** RECORDS TO USE **
---*---
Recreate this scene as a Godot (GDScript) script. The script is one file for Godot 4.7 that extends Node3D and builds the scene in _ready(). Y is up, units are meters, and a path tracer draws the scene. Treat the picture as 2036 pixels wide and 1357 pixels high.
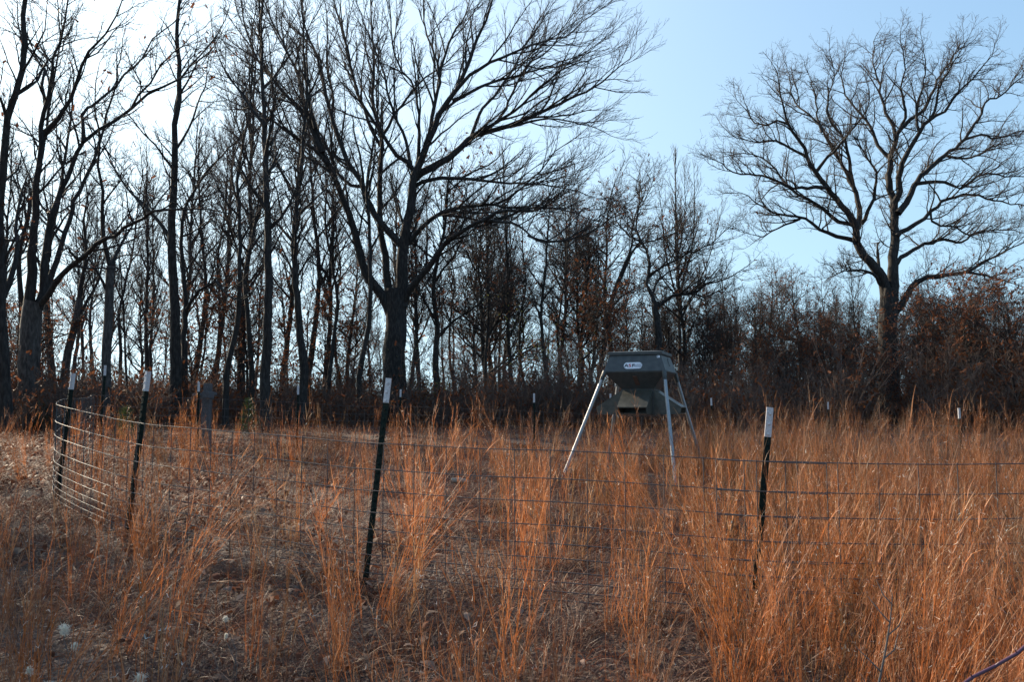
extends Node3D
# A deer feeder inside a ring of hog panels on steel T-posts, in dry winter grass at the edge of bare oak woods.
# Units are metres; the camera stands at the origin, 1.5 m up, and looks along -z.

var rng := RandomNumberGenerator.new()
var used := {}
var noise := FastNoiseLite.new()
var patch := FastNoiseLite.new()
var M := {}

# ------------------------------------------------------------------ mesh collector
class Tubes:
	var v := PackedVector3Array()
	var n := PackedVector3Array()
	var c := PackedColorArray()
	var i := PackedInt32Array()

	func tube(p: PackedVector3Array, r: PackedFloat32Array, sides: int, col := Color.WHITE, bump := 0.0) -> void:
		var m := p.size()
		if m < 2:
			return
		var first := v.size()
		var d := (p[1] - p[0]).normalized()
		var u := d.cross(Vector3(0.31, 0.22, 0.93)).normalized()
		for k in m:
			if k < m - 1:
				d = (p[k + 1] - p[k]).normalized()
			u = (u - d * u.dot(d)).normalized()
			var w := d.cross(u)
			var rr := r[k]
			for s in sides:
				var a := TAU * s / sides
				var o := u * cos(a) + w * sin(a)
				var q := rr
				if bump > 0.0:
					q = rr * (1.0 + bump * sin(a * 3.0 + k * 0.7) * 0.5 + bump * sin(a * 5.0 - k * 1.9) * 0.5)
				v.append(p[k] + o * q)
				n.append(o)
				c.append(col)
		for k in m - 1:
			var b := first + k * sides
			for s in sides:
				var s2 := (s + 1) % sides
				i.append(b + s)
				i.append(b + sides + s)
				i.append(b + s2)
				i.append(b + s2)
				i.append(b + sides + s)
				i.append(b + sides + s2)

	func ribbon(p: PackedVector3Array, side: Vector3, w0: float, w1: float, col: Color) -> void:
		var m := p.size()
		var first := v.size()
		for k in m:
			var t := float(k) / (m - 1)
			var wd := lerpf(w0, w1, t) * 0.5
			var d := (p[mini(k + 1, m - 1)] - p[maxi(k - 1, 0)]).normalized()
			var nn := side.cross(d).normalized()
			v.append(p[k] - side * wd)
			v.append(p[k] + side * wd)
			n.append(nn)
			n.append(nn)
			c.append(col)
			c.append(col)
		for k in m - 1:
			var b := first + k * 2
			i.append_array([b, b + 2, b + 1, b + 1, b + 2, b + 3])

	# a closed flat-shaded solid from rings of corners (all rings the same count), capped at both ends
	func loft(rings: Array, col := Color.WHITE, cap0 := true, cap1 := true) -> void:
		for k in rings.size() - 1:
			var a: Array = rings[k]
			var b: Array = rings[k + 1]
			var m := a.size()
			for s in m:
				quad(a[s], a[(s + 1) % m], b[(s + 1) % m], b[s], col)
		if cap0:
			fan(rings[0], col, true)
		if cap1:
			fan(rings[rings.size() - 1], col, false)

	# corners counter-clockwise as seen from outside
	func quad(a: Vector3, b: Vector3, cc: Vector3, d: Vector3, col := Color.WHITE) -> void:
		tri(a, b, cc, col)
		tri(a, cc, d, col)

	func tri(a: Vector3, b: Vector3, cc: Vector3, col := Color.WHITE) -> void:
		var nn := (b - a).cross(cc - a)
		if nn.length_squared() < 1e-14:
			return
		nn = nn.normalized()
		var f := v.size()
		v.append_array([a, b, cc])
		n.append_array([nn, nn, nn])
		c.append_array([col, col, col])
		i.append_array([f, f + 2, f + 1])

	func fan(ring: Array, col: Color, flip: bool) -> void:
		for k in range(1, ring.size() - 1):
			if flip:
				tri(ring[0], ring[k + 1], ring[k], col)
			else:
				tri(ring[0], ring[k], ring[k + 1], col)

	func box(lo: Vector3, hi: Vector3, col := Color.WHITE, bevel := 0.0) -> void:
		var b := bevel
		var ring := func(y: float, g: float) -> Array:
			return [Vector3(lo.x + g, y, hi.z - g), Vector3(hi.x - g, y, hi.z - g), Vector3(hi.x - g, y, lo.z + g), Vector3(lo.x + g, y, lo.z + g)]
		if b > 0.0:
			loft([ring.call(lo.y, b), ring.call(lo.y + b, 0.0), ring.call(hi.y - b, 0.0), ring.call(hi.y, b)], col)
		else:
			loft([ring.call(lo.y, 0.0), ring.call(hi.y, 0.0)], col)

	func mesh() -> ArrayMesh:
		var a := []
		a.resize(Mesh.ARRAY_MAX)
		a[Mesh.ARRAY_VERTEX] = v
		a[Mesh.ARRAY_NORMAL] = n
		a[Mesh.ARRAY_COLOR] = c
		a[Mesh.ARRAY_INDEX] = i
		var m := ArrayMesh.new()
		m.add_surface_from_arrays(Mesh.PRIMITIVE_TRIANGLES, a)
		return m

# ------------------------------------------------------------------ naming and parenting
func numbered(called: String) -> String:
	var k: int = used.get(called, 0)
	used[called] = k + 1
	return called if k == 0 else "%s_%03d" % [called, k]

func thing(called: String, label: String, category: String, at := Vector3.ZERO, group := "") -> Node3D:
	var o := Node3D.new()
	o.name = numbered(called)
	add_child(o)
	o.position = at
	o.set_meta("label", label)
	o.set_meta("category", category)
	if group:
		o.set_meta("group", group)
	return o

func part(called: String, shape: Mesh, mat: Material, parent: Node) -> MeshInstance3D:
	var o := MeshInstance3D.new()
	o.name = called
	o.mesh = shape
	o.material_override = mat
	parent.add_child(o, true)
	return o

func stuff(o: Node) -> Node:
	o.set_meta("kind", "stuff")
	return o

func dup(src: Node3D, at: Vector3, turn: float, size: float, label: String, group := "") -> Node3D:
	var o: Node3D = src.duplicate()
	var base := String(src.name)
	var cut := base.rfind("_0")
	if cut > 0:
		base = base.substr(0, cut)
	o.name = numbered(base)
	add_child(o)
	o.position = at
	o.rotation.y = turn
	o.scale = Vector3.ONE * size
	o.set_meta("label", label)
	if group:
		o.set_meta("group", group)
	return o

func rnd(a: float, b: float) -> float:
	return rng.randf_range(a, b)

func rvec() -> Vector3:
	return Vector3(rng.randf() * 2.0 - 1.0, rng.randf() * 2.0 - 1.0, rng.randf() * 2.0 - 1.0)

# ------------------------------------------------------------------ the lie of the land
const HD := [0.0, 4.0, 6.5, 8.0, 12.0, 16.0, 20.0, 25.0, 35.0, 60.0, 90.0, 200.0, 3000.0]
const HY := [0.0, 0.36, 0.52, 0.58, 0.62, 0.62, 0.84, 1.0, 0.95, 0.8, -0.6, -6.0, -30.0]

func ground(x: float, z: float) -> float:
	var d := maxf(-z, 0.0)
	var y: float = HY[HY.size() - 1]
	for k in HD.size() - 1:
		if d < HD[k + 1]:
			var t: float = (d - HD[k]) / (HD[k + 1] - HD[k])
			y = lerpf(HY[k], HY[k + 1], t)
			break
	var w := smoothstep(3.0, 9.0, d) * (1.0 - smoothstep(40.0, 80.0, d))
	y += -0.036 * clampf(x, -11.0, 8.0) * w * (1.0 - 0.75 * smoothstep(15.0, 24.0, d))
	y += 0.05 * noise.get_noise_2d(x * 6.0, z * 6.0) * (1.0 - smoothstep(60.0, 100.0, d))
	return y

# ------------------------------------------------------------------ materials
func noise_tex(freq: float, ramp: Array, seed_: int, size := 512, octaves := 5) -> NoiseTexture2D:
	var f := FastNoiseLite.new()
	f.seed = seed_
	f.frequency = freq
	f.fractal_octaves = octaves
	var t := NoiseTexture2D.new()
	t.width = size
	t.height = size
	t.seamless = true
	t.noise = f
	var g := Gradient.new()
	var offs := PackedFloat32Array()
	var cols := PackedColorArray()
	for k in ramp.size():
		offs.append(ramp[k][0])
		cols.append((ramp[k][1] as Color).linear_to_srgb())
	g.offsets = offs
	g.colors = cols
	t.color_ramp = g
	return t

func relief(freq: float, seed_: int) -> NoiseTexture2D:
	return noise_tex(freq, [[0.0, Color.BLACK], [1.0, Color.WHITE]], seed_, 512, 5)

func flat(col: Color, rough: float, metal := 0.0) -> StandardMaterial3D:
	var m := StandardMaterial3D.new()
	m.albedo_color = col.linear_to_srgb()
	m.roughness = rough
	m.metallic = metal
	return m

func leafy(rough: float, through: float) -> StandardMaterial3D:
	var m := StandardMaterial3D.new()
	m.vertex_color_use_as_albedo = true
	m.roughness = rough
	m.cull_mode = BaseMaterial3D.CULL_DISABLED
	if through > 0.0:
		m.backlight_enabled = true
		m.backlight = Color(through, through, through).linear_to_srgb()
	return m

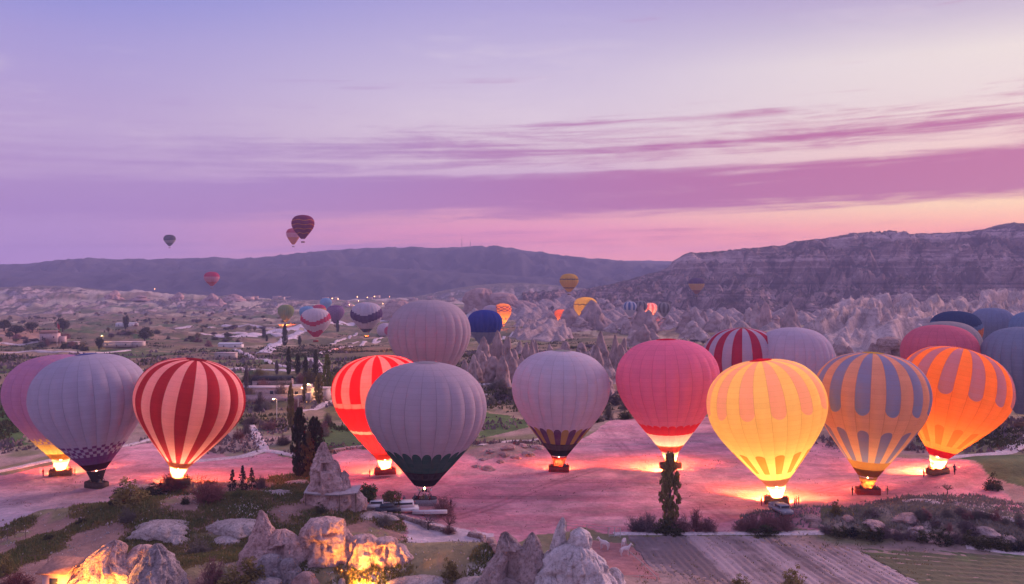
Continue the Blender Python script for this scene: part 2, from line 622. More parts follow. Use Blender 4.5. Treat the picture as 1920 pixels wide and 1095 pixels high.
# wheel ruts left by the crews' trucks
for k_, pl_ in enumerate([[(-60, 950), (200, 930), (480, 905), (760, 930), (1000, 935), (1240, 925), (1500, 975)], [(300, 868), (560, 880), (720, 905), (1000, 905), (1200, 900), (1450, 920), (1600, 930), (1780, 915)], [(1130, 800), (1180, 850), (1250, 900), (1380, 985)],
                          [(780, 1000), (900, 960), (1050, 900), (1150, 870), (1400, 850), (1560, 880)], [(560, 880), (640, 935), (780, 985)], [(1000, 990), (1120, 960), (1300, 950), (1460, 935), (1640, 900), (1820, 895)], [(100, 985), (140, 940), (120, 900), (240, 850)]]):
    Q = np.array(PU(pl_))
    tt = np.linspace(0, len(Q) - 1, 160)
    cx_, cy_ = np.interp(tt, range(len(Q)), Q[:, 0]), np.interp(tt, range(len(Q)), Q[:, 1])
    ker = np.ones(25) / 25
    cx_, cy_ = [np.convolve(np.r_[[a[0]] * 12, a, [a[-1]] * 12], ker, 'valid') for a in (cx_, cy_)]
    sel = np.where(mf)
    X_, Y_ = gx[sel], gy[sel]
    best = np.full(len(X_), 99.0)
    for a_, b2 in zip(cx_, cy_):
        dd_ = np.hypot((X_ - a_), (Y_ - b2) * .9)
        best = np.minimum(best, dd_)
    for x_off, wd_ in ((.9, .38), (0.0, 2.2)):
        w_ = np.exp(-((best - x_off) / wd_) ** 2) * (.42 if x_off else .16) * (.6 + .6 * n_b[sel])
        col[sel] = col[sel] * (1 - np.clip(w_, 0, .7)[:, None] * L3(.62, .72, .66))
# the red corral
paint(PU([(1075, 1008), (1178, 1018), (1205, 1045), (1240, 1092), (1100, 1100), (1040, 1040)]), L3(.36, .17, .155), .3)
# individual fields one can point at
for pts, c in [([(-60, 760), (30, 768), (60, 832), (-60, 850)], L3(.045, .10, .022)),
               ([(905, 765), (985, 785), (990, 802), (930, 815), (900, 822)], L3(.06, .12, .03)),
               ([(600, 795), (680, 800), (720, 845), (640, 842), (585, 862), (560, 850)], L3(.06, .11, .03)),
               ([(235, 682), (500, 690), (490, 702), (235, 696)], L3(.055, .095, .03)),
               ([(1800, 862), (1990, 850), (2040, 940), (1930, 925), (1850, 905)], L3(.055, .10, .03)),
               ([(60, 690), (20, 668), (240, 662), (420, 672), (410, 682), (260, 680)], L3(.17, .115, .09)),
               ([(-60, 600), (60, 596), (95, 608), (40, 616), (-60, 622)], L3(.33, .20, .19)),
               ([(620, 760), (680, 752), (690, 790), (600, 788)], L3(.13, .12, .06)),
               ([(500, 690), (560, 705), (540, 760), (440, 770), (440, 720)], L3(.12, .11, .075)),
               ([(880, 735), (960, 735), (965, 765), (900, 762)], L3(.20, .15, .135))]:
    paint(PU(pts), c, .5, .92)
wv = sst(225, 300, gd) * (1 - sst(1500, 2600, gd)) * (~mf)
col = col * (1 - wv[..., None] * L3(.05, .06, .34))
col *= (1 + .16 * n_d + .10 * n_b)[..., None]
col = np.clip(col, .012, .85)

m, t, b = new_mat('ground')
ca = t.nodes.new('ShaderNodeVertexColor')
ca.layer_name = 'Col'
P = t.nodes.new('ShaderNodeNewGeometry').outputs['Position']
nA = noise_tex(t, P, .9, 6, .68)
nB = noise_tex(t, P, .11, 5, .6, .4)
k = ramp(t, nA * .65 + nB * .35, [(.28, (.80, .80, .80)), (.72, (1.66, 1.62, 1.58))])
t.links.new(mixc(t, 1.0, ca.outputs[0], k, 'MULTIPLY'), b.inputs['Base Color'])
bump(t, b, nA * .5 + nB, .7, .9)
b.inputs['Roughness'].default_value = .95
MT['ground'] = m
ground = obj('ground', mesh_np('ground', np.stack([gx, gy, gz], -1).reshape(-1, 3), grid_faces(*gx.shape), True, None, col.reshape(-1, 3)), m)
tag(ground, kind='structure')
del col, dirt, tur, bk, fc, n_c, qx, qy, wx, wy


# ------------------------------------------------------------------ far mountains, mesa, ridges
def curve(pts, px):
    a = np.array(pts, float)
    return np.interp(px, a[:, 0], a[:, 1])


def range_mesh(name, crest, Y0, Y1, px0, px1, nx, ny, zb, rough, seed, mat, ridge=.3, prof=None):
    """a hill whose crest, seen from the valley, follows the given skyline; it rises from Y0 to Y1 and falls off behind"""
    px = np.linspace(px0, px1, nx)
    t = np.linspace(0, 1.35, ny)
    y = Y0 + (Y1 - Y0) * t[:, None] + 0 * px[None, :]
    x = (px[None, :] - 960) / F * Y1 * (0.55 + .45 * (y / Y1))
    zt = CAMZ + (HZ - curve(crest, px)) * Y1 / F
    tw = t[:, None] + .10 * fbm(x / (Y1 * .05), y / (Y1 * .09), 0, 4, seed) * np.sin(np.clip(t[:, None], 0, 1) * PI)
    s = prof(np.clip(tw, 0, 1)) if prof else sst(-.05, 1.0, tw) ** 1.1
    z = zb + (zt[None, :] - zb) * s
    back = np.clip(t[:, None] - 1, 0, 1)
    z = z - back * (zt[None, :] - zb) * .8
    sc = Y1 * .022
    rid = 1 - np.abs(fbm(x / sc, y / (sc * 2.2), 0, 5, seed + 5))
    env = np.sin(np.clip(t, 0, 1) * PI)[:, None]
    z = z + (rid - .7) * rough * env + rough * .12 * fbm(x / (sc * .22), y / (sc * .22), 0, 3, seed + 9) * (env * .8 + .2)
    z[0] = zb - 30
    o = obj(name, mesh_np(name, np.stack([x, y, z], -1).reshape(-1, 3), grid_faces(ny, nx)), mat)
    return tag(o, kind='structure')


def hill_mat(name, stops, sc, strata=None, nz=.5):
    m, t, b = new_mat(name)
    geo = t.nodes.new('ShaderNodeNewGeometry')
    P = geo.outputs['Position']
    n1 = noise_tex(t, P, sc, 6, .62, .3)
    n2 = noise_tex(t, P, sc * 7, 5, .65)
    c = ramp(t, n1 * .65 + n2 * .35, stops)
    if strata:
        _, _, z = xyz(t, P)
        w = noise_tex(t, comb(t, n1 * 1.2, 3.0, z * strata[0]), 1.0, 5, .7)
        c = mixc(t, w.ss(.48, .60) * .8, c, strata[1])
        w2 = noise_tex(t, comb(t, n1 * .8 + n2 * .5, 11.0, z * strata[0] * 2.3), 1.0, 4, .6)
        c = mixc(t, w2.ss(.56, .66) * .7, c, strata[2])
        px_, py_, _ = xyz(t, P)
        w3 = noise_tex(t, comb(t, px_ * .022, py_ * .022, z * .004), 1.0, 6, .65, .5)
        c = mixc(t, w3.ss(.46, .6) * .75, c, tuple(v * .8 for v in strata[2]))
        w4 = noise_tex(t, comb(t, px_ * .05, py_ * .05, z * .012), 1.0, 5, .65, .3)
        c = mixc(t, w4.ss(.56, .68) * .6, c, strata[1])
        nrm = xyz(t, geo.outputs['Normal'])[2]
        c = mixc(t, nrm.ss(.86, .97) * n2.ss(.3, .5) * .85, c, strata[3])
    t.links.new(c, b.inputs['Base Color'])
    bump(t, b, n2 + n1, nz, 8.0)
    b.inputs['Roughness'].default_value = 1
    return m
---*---
** STATED GOAL **
Repeat exactly the lines from the start of the entries down to the line with "# Units are", keeping both ends but none of the pictures.

** RESULT OF THIS EXERCISE **
Recreate this scene as a Godot (GDScript) script. The script is one file for Godot 4.7 that extends Node3D and builds the scene in _ready(). Y is up, units are meters, and a path tracer draws the scene. Treat the picture as 2036 pixels wide and 1357 pixels high.
extends Node3D
# A deer feeder inside a ring of hog panels on steel T-posts, in dry winter grass at the edge of bare oak woods.
# Units are metres; the camera stands at the origin, 1.5 m up, and looks along -z.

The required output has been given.